しかし同時に、同社が『テレパル50』で積極的に成長を追求しているわけではないと、弊社ではみている。上述のような事業環境を考えれば、アグレッシブな成長シナリオを描くのは難しい。同社は年間に1,200地区を対象に約1,000万部の発行を基準としてこの事業を行っており、この水準が今後も継続していくという姿を弊社では想定している。

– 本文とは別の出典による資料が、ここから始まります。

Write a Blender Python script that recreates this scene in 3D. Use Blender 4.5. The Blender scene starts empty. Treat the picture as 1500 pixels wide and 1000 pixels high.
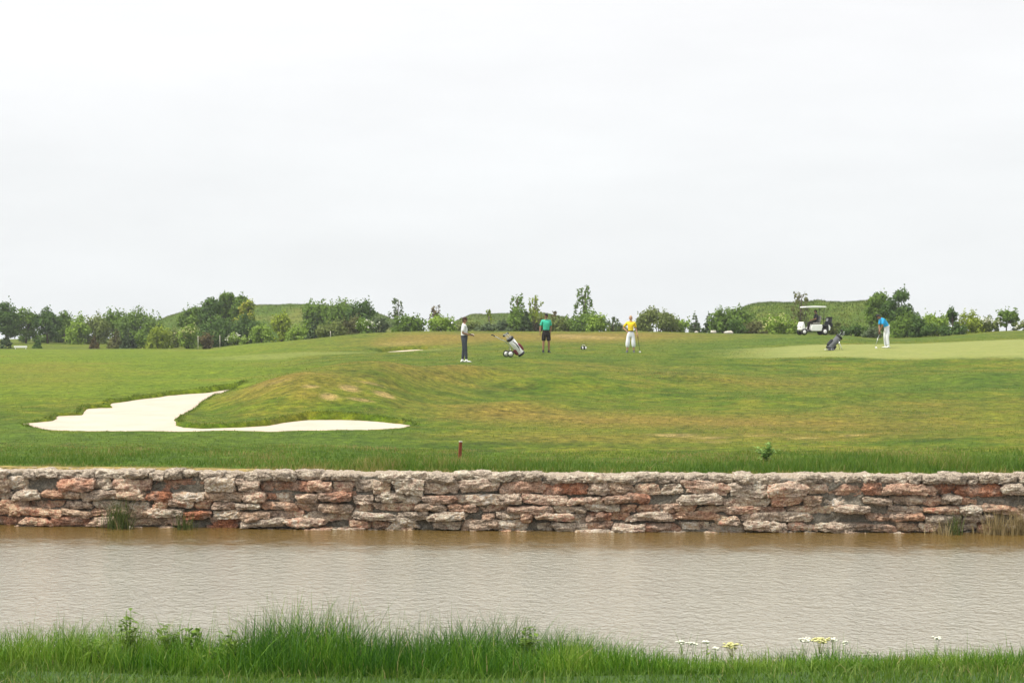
import bpy, bmesh, math, random
import numpy as np
from mathutils import Vector, Matrix, Euler

SC = bpy.context.scene
COL = SC.collection
R = math.radians
F = 2500.0            # focal length in pixels of a 1500 px wide frame
CZ = 3.30             # eye height over the pond

# ------------------------------------------------------------------ camera
cam_d = bpy.data.cameras.new("camera")
cam_d.sensor_width = 36.0
cam_d.lens = 36.0 * F / 1500.0
cam_d.shift_y = -20.0 / 1500.0
cam_d.clip_start = 0.1
cam_d.clip_end = 20000.0
cam = bpy.data.objects.new("camera", cam_d)
COL.objects.link(cam)
cam.location = (0, 0, CZ)
cam.rotation_euler = (R(90), 0, 0)
SC.camera = cam

# ------------------------------------------------------------------ world, sun, exposure
SUN_EL, SUN_AZ = R(58), R(-113)      # azimuth from +Y, clockwise towards +X
W = bpy.data.worlds.new("World")
SC.world = W
W.use_nodes = True
nt = W.node_tree
nt.nodes.clear()
out = nt.nodes.new("ShaderNodeOutputWorld")
bg = nt.nodes.new("ShaderNodeBackground")
sky = nt.nodes.new("ShaderNodeTexSky")
sky.sky_type = 'NISHITA'
sky.sun_disc = False
sky.sun_elevation = SUN_EL
sky.sun_rotation = SUN_AZ
sky.dust_density = 4.0
sky.air_density = 1.0
# thin bright overcast veil over the blue sky
tc = nt.nodes.new("ShaderNodeTexCoord")
sep = nt.nodes.new("ShaderNodeSeparateXYZ")
nt.links.new(tc.outputs["Generated"], sep.inputs[0])
ramp = nt.nodes.new("ShaderNodeValToRGB")
ramp.color_ramp.elements[0].position = 0.0
ramp.color_ramp.elements[0].color = (.655, .675, .682, 1)
e = ramp.color_ramp.elements.new(0.09); e.color = (.680, .695, .702, 1)
ramp.color_ramp.elements[-1].position = 0.5
ramp.color_ramp.elements[-1].color = (1.0, 1.0, 1.0, 1)
e = ramp.color_ramp.elements.new(0.2); e.color = (.735, .735, .742, 1)
nt.links.new(sep.outputs["Z"], ramp.inputs[0])
mapn = nt.nodes.new("ShaderNodeMapping"); mapn.inputs["Scale"].default_value = (2.2, 2.2, 9.0)
nt.links.new(tc.outputs["Generated"], mapn.inputs[0])
cn = nt.nodes.new("ShaderNodeTexNoise"); cn.inputs["Scale"].default_value = 1.6
cn.inputs["Detail"].default_value = 5.0; cn.inputs["Roughness"].default_value = .55
nt.links.new(mapn.outputs[0], cn.inputs["Vector"])
cr = nt.nodes.new("ShaderNodeMapRange")
cr.inputs["From Min"].default_value = .3; cr.inputs["From Max"].default_value = .7
cr.inputs["To Min"].default_value = 13.5; cr.inputs["To Max"].default_value = 14.9
nt.links.new(cn.outputs["Fac"], cr.inputs["Value"])
mx0 = nt.nodes.new("ShaderNodeVectorMath"); mx0.operation = 'SCALE'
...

『テレパル50』事業の最大の価値は、この事業が完全に同社の単独事業であるため、出版・発行のスケジュールが同社の都合で決定できるということだ。さらに言えば、より小さい単位で発行することや60年以上に及ぶ長い歴史の中でデータベースや制作・発行のノウハウやプロセス等が確立している点も大きい。要は、機敏に動けるということだ。同社はこの2つの特長を生かして、繁閑の差が大きい『わが街事典』事業が造る“谷”を『テレパル50』で埋めている。これこそが 『テレパル50』の最も大きな価値だと弊社では考えている。前述のように、同社は松阪市の工場で出版事業のすべての製品を製作している。工場稼働率を常に一定以上に維持できる点が出版事業の高い利益率に貢献していると言える。